I miss easy access to the actual technical details of https://www.thenativeweb.io/products/eventsourcingdb . In what ways is it technically different from schemas and patterns you do yourself with SQL databases to support event sourcing? Is it similar to Materialize and in what ways? Etc.
There is documentation from a high level users perspective, the "what". But I cannot find a description of the technology, the "how". I can (and have several times) implemented the same thing on top of SQL databases; and in that case I get a very good handle on the scalability, redundancy, backups, etc..
To know if it is worth adopting I really need to be able to see some technical platform details to evaluate it myself.
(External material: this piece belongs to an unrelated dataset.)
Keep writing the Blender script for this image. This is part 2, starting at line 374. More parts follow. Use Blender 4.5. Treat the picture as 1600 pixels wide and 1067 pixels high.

If all you can say is "trust us it will work" I will have to go other places that actually publish details.
Maybe I can shed some light on this :-)
I mainly intended it as some friendly advice as to what information you better have prominently available on your web site for casual visitors to bother with researching you as an option.
As they note, representing derived products of event stores as metadata-only uncached queries/views will only get you so far.
If you want something that bridges exploratory analysis to production-grade, consistent materialized views, I really like the approach that Materialize (materialize.com) and Feldera (feldera.com - see https://news.ycombinator.com/item?id=41685689 and specifically https://news.ycombinator.com/item?id=41687690) take. They're mathematically sound ways of representing an entire hierarchy of derived materialized views in pure SQL, and having them update in real time... much like Excel would, if you change an input cell numerous sheets of dependencies away. There are some incredible papers here - DBSP and Differential Dataflow are the keywords.
I do think that both Feldera and Materialize have focused a lot on analytics use cases, rather than on what implications they could have for event sourcing in high-reliability operational situations. The unifying key, of course, is that the moment you have the ability to declaratively specify a network of downstream projections, you can hot-swap them, version-control them, and time-travel along your code-versioning-time-dimension and data-time-dimension independently - which can be incredible.
But I think there's a ton of tooling left to be built, and culture to change around event sourcing being an enterprisey way of building things, before we start to see the future appear here. But that future will be amazing.